Note: Later it was realized that the code generation can be done through the tree node constructors themselves.
-
We don't need to lex the entire input code and store all the tokens in a huge buffer that the parser then has to read from. Instead, we'll define a function GetToken() in the lexer, that the parser will call every time it needs the next token
-
When lexing the token, instead of making a system call for every token (to read it from the file we need to access the file system, and that will require a system call (I think)), We will use two buffers, each of length N where N is the size of one block. Through a single system call, we will first fill the buffer. When the end of a buffer is reached, we fill the second buffer and transfer our pointer to the start of that buffer. Refer to the Dragon Book.
-
There are basically three ways the lexical analysis can go: * For each time we scan a token, we run through all possible transition diagrams (for keywords, identifiers etc) in an appropriate order (for example, the ones for keywords should be checked before identifiers else a keyword will be accepted as an identifier). * We parallelly run through all transition diagrams, and see which ones accept. Then choose base on some preference order (eg. keyword > identifier)
* Recommended: We combine all transition diagrams into one. (which is what we generally do when we manually create NFA's) -
Consider using the Knuth-Morris-Pratt algorithm to search for a substring
-
Restricting token tags to only the defined types: in the token class, we will define the 'tag' not as an int, but as an enum type 'tokenTag'. This enum will be defined in a Tag class somewhere, and will list out all the tokens we are allowed to have. In the LLVM source code, the word 'kind' is used to refer to tags (as in, what 'kind' of token this is) and the enum 'TokenKind' Does NOT directly contain a list of tokens, but rather 'populates' itself (from what I've understood) from another file TokenKinds.def (that contains a list of all tokens) using a macro 'TOK'.
- The parser will call GetToken, which will return the token name and, possibly, a pointer to the symbol table entry for it.
- A tree of symbol tables will be maintained so that we can work with blocks and scope.
- The
- Implicit type conversion: between double and int
- data types: bool, double and string
- for loop construct
- If-else construct
- function definitions
- blocks and scope
- int x{5}, y{1}, k{2};
- int func_name(double x, int y){//code};
- {defs stmts}: define a block scope
- expressions -> infix to postfix conversion
- sample program:
int fib(int n) { if(x<3) { return 1; }else{ return (fib(n-1) + fib(n-2)); } }
int main() { consolelog(fib(10)); }
- Each family of classes will be in a separate file (tokens, nodes etc)

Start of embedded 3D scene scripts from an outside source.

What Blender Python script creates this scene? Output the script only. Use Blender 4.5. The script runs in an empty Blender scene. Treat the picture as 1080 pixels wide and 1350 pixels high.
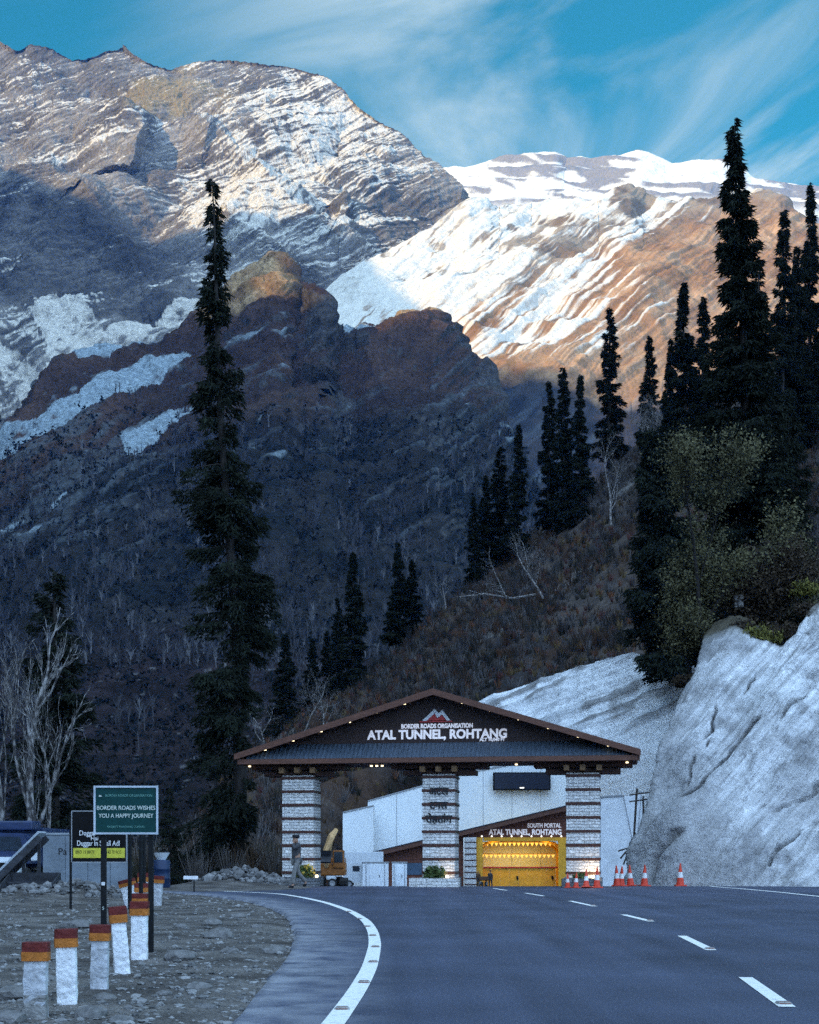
import bpy, bmesh, math, random
import numpy as np
from mathutils import Vector, Matrix

rng = np.random.default_rng(7)
random.seed(7)
R = math.radians
scene = bpy.context.scene
col = scene.collection

# ------------------------------------------------------------------ camera
FPX, CX, HY, CH = 1800.0, 540.0, 1128.0, 1.39
cam_d = bpy.data.cameras.new("camera")
cam = bpy.data.objects.new("camera", cam_d)
col.objects.link(cam)
cam.location = (0, 0, CH)
cam.rotation_euler = (R(90), 0, 0)
cam_d.sensor_fit = 'VERTICAL'
cam_d.sensor_height = 36.0
cam_d.lens = 36.0 * FPX / 1350.0
cam_d.shift_y = (HY - 675.0) / 1350.0
cam_d.clip_start = 0.1
cam_d.clip_end = 60000
scene.camera = cam

# ------------------------------------------------------------------ light
SUN = Vector((-0.76, -0.54, 0.35)).normalized()
SUN_EL = math.asin(SUN.z)
SUN_AZ = math.atan2(SUN.x, SUN.y)
sd = bpy.data.lights.new("sun", 'SUN')
sd.energy = 4.3
sd.angle = R(0.5)
sd.color = (1.0, 0.68, 0.27)
so = bpy.data.objects.new("sun", sd)
col.objects.link(so)
so.rotation_euler = SUN.to_track_quat('Z', 'Y').to_euler()

world = bpy.data.worlds.new("World")
scene.world = world
world.use_nodes = True
wn = world.node_tree
wn.nodes.clear()
def WN(t, **kw):
    n = wn.nodes.new(t)
    for k, v in kw.items():
        setattr(n, k, v)
    return n
wl = wn.links.new
sky = WN('ShaderNodeTexSky', sky_type='NISHITA', sun_disc=False)
sky.sun_elevation = SUN_EL
sky.sun_rotation = SUN_AZ
sky.altitude = 3000
sky.air_density = 1.1
sky.dust_density = 0.6
sky.ozone_density = 2.0
tint = WN('ShaderNodeMix', data_type='RGBA', blend_type='MULTIPLY')
tint.inputs[0].default_value = 1.0
tint.inputs[7].default_value = (0.22, 1.38, 1.12, 1)
wl(sky.outputs[0], tint.inputs[6])
tc = WN('ShaderNodeTexCoord')
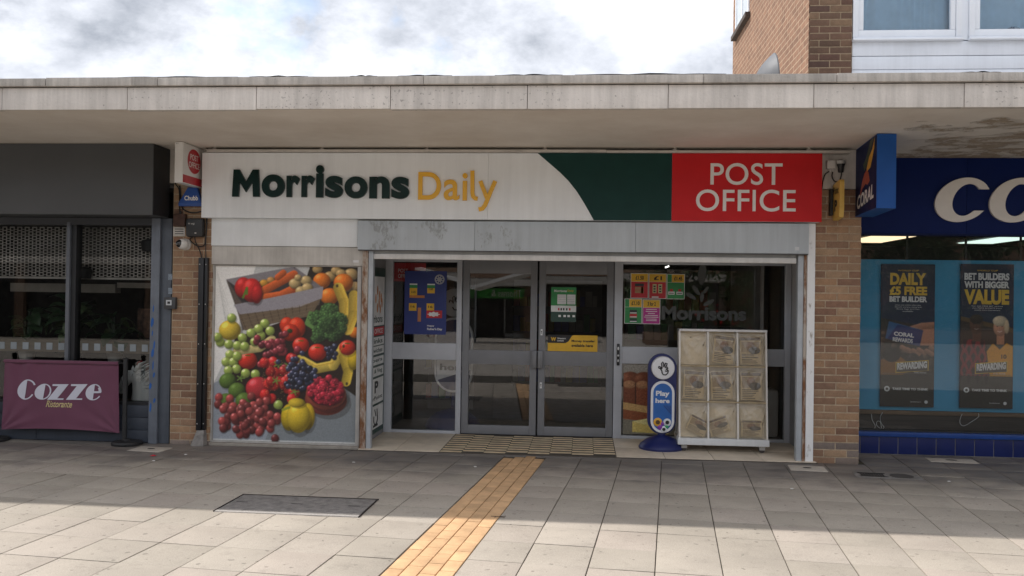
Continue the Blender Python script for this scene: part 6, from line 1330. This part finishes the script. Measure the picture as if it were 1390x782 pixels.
for kind, (l, t_, r, b_, lab) in enumerate(((1196, 359, 1268, 552, 'left tall betting poster with a hand holding a blue card'), (1304, 359, 1375, 554, 'right tall betting poster with two football supporters'))):
    q = rect(l, t_, r, b_, YC); x0, x1, z0, z1 = q
    t = thing('betting_poster', lab, 'poster', ((x0+x1)/2, YC, z0), 'tall betting posters')
    print_sheet('printed_picture', bet_poster(kind), (x0, YC, z0), (1, 0, 0), (0, 0, 1), x1-x0, z1-z0, t, gain=1.6)
    B('foam_board', mat('foam_dark', (.03, .035, .05), .6), t, (x0-.004, x1+.004, YC+.001, YC+.012, z0-.003, z1+.003))
    T = lambda st, u0, u1, v0, v1, m, **k: text(st, x0+(x1-x0)*u0, x0+(x1-x0)*u1, z0+(z1-z0)*v0, z0+(z1-z0)*v1, YC-.0025, m, t, **k)
    T('WORLD CUP', .30, .70, .952, .962, GOLD, offset=.02)
    if kind == 0: T('DAILY', .16, .84, .855, .94, GOLD, offset=.05); T('£5 FREE', .15, .86, .782, .845, GOLD, offset=.05); T('BET BUILDER', .15, .86, .735, .775, PGR, offset=.05); T('place one online when you', .26, .74, .708, .718, PGR); T('deposit and pay along with', .25, .76, .694, .704, PGR); T('three legs and bet', .28, .72, .680, .690, PGR); T('available', .40, .60, .666, .675, PGR)
    else: T('BET BUILDERS', .06, .92, .89, .94, PGR, offset=.05); T('WITH BIGGER', .06, .92, .835, .882, PGR, offset=.05); T('VALUE', .06, .92, .72, .825, GOLD, offset=.055); T('Get daily FREE BET options', .20, .80, .703, .713, PGR); T('plus PRICE BOOSTS every', .22, .78, .689, .699, PGR); T('weekly local tournament', .25, .75, .675, .685, PGR)
    bx = (x0+(x1-x0)*.28, x0+(x1-x0)*.90, z0+(z1-z0)*.235, z0+(z1-z0)*.31)
    fr2 = MB(); fr2.add([(bx[0], YC-.0012, bx[2]), (bx[1], YC-.0012, bx[2]+.03), (bx[1], YC-.0012, bx[3]+.03), (bx[0], YC-.0012, bx[3])], [(0, 1, 2, 3)]).build('tag_frame', GOLD, t)
    MB().add([(bx[0]+.008, YC-.0018, bx[2]+.009), (bx[1]-.008, YC-.0018, bx[2]+.022+.009), (bx[1]-.008, YC-.0018, bx[3]+.022), (bx[0]+.008, YC-.0018, bx[3]-.008)], [(0, 1, 2, 3)]).build('tag_field', PDK, t)
    o = T('REWARDING', .31, .87, .255, .305, PGR, offset=.05)
    for v in o.data.vertices: v.co.z += .03*(v.co.x-bx[0])/(bx[1]-bx[0])
    T('THE FANS', .62, .86, .236, .246, PGR)
    if kind == 0:
        o = T('CORAL', .24, .62, .505, .535, PGR, offset=.05); o2 = T('REWARDS', .22, .60, .465, .495, PGR, offset=.05)
        for oo in (o, o2):
            for v in oo.data.vertices: v.co.z -= .05*(v.co.x-x0)/(x1-x0)
    else: T('10', .78, .88, .345, .375, INK, offset=.03)
    T('TAKE TIME TO THINK', .22, .90, .115, .132, PGR, offset=.05); c = (x0+(x1-x0)*.12, z0+(z1-z0)*.123)
    MB().lathe([(.03, 0), (.03, -.0005)], (c[0], YC-.0015, c[1]), 20, 'y').build('roundel', PGR, t); MB().lathe([(.014, 0), (.014, -.0005)], (c[0], YC-.0025, c[1]), 14, 'y').build('roundel_centre', PDK, t)
    MB().lathe([(.018, 0), (.018, -.0005)], (x0+(x1-x0)*.86, YC-.0015, z0+(z1-z0)*.035), 16, 'y').build('roundel', PGR, t); T('GambleAware', .56, .76, .031, .040, PGR)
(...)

- Different stages of the compiler must be more or less independent of each other - this is to make it easier to upgrade our compiler
- separate header and source directories.
- Use CMake to generate a makefile, which is then built using make.
- Modules:
- Main Lexer class: contains functions for reading characters, getting tokens, spitting tokens back, printing errors.
- Main parser class.
- Set of parser functions.
- Token classes
- Tree Node classes
- Input buffer system and file handling
- Symbol table management
- Codegen functions for the nodes
After a lot of contemplation, staring at my screen, scanning through the LLVM kaleidoscope website, going back and forth through the dragon book, almost committing to reading other resources instead and wondering what I'm doing with my life, I have come to a conclusion that writing a full blown compiler in my first draft (or whatever you wanna call it) of code is too hard to be practical. I'm new to all this, and for someone new to stuff, there sure is a lot to consider. So what I'm gonna do is go in stages. I'm gonna start with a very basic non-turing complete language, and build up from there. One benefit to this approach is that just implementing a basic draft will then give me an idea of whether or not my code is easily expandable i.e. whether or not I've written the code in a way so that it is easy for me to add more features later on. A second benefit is I'll get to potentially implement the code in different ways and not having to reinvent the wheel everytime becuase of the sheer number of parameters I've set myself to consider.
I'm gonna try to write a compiler that can convert a code like the following into a syntax tree, and maybe (if I feel like having fun) generate the intermediate code for it:
{
double num1;
double num2;
double expr;
expr = num1 * 5 + (num2*8)/3;
}
notice, that this does not have a main function or anything depicting a "starting point", but rather just a block with three kinds of statements:
- Declarations
- Expressions (including identifiers and numeric literals)
- Assignment
- program -> block
- block -> { stmts }
- stmts -> block | decl stmts | assign stmts | phi
- decl -> double loc ; | bool loc ;
- assign -> loc = expr ;
- expr -> term + expr | term - expr | term
- term -> factor * term | factor / term | factor
- factor -> num | loc | (expr)
- loc -> id offset
- offset -> [expr] offset | phi
Note that the expression is built up in layers so as to separate the precedence of +, - with that of *,
Consider both of those pairs to be left associative
Types of tokens:
- identifiers and literals: num, id, <type, value>
- keywords: bool, double
- punctuators: {, }, =, ;
- ops: +, -, *, \,
Types of errors:
- expected token not present
- variable re declaration
- missing operator
- missing rvalue
- un-identified identifier
We need to do an error count - something that will be incremented by the logError function - and also we need the logError function to log other kinds of errors (or we might just need two kinds of logError functions)
Another aspect to consider is that if we get an "expected terminal" error, we might wanna spit that token back out so that the rest of the program may be parsed correctly. However, we cannot do that so easily if we're reading tokens directly from a file. So the double-buffer system should be very helpful in this case.